I've worked with RSA Security since my days as an informatics fellow when I first used SecurIDs as part of my early health information exchange work.

Just as I was transparent about the CareGroup Network Outage in 2002, RSA has shared all the details of their recent security breach.

It all started with a well crafted phishing email to a non-technical staff member with the subject line “2011 recruitment plan”.

Attached to the email was an excel spreadsheet that contained an exploit for a known vulnerability in Adobe Flash.

The exploit installed a hard-to-detect remote administration tool named Poison Ivy on at least one RSA computer.   The end result was that an attacker gained access to the RSA network.

The attackers moved from system to system harvesting accounts until they came across those users who had highly privileged access to sensitive systems and data.

An internal staging system was “created” to collect, encrypt and transmit back up lists of usernames/passwords to systems.

Confidential material related to SecurID technology was FTPed to a remote site.

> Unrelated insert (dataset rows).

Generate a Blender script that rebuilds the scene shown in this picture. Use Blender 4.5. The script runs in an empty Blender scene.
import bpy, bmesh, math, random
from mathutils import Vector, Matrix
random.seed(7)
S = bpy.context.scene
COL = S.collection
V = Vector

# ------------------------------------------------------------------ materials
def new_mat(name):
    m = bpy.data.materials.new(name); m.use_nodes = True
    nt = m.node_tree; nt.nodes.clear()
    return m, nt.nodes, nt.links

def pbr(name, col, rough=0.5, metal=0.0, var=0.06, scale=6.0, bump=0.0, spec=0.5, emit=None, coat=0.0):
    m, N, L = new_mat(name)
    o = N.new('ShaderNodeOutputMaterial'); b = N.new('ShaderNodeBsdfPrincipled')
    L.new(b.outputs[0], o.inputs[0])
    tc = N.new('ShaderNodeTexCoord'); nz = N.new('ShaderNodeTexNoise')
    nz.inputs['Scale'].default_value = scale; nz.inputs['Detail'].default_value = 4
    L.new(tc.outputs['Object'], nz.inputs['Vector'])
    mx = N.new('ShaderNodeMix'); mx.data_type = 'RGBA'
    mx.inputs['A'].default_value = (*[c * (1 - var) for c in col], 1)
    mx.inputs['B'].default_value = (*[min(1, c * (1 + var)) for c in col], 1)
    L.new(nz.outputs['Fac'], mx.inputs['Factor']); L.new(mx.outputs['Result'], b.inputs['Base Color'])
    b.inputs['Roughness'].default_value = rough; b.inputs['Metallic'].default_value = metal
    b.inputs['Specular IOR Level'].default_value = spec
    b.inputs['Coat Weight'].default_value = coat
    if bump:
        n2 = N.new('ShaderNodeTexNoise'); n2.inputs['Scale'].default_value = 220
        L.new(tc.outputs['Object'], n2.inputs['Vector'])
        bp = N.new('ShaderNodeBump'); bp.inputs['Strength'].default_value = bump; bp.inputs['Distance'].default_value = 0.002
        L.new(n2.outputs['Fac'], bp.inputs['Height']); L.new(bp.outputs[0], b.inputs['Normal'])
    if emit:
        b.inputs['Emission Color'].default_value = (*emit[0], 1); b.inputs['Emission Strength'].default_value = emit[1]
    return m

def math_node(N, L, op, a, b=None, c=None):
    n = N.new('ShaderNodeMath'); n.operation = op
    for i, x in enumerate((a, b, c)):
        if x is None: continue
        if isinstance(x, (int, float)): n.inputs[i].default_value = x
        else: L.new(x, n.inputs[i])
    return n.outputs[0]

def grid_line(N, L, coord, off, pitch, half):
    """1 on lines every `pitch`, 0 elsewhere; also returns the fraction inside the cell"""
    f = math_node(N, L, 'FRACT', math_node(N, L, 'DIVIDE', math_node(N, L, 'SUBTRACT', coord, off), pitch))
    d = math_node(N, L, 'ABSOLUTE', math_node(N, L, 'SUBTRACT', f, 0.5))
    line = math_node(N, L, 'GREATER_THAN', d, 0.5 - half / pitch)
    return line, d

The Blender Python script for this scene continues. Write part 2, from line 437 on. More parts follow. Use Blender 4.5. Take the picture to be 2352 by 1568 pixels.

The attackers have not been identified.

The attack was remarkably sophisticated and illustrates the evolution of cybercrime over the past 10 years.    Here are the 4 principal stages:

1st Generation – Because I can
Worms, defacement of web sites

2nd Generation – I can make money
Botnets appear, denial of service attacks, seeking payment to stop attacks

3rd Generation – Organized crime
Large scale management of attacks, coordinated use of tools and techniques, trojans, worms Phishing, targeted attacks

4th Generation – Selling the tools
Tools to perform attacks become “vended” with 24/7 support available, Botnet rentals, sophisticated Id theft services, Licensed Malware appears, Exploit knowledge is sold.  Social Networks just for cybercriminals appear.  Cybercrime supply chains are formalized and fine tuned.

I've described security as a Cold War - the faster we implement protections, the faster the cybercriminals innovate.

Thanks to RSA for sharing their experience with the rest of the industry.